Mexican President Andrés Manuel López Obrador on Wednesday rejected criticism from a United Nations committee that urged the country to tackle widespread impunity in cases of enforced disappearance.
"No international organisation is going to put us in the dock if we are acting legally, humanely — if we do not allow corruption or impunity," López Obrador told reporters.
The UN Committee on Enforced Disappearances said Tuesday that "organised crime has become a central perpetrator of disappearance in Mexico, with varying degrees of participation, acquiescence or omission by public servants."

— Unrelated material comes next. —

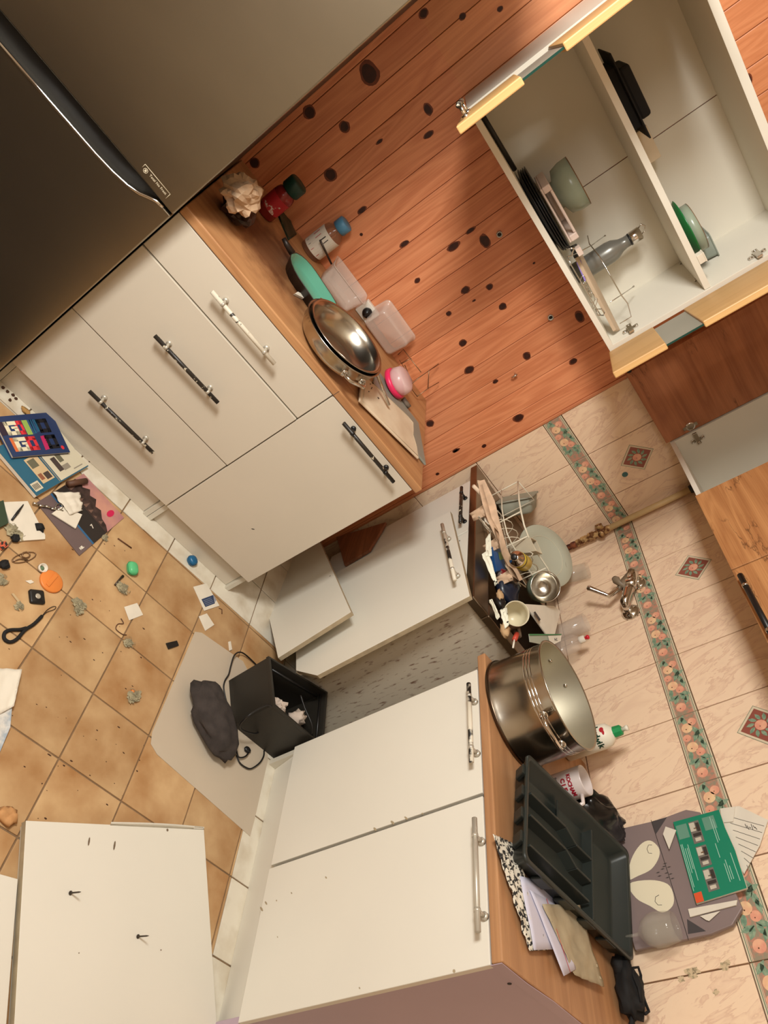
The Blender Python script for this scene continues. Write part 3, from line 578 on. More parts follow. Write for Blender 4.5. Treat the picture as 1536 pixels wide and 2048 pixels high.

It urged Mexico to act immediately to address an "alarming trend of rising enforced disappearances" facilitated by "almost absolute impunity," a UN statement said, noting that fewer than six percent of cases had resulted in prosecutions.
While men between 15 and 40 years old are most affected, disappearances of boys and girls from the age of 12, as well as of adolescents and women, are increasing, the committee said.
The number of people listed as missing in Mexico stands at nearly 99,000, according to a national register.
López Obrador also dismissed the commission's call to demilitarise security tasks in the Latin American country.
The UN delegates "do not have, with all due respect, all the information," he said.
"It's not like before when the army was used to suppress or finish off the wounded," López Obrador added.